Арендт извлекает из этого предостережения радикальное решение – как можно глубже проникнуть в перспективу своей героини. Вопрос Рахели «что есть человек без своей истории»[487] она использует как повод конкретизации «историчности», которую заимствует у Хайдеггера: применительно к Рахелевым жизненным обстоятельствам она тематизирует «исток», «наготу <…> экзистенции», «настоящее», «кажущееся существование», «подлинное бытие»[488] и т. п. Ее воспитание начинается с того, что человек с его «маленьким рождением» попадает в «большую историю».[489] Следующее за этим мало напоминает процесс образования, гармонично связанный с развитием целого. «…То, чего индивид добивается лично, может стать великолепной, грандиозной, благой действительностью, если подходит к общему движению мира» – но только в этом случае.[490] В тексте 1943 года, озаглавленном «Мы, изгнанники», она возвращается к этому мотиву, намекая и на свою личную ситуацию:
Человек, который хочет отказаться от своей самости, обнаруживает на самом деле, что возможности человеческого существования столь же безграничны, как и творчество. Но производство новой личности настолько же трудоемко и безнадежно, сколь и сотворение заново мира. Что бы мы ни делали и кем бы себя ни воображали, мы обнаруживаем этим только наше сумасбродное желание быть кем угодно, но только не евреем.[491]
В «Vita activa» Арендт осуществляет переход от практики симулированной автобиографии к теории автобиографии. Если искать для этой теории девиз, вряд ли найдется что-то лучше строк из (видимо, незнакомого Арендт) спартанского поэта VII в. до н. э. Алкмана: «Блажен, кто с веселым духом, / Слез не зная, дни свои / Проводит».[492] Поэт говорит о «плетении» (diaplekein), что приводит нас у Арендт к «ткани», в которой целокупность и «уникальное» в человеке сходится вместе по ту сторону действий и обстоятельств.
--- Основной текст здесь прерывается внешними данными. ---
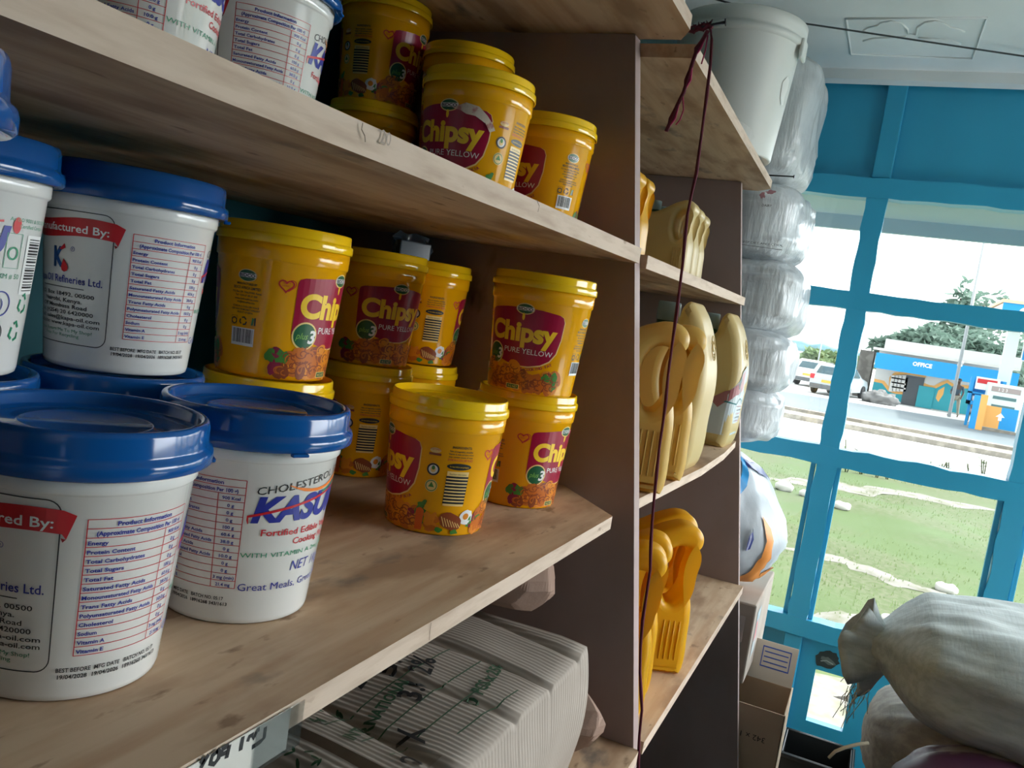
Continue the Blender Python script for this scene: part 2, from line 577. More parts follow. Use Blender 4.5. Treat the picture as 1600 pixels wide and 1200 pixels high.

Арендт, по существу, отказывается от прежней позиции в книге о Рахели, где личность должна была чисто негативно отгородить себя, как «ничто» против общественной «определенности».[493] Этот весьма экзистенциалистский словарь напоминал хайдеггеровское «ничто» в «Что такое метафизика?» и прямо отсылал к Ничто Сартрова «Бытия и Ничто». Теперь же, в «Vita activa», Арендт набрасывает определенную позитивную стратегию самораскрытия личности. Ей приписывается некая текстильно-текстуальная структура, которая предстает сплетенной сетью и историей (web/Gewebe vs story/Geschichte). Теперь личности должно удаться не застрять на «что», на «чтойности».[494]
Вскоре окажется, что возлагание непомерных надежд на повествование приводит Арендт к серьезным сложностям. Ее внутренняя борьба видна, например, по тому, что при редактировании важного § 25 она не может, как обычно, просто перевести с немецкого на английский, но делает многочисленные добавления и изменения. Два аспекта арендтовской концепции «истории» или «повествования» заслуживают прояснения: позиция рассказчика и форма рассказа.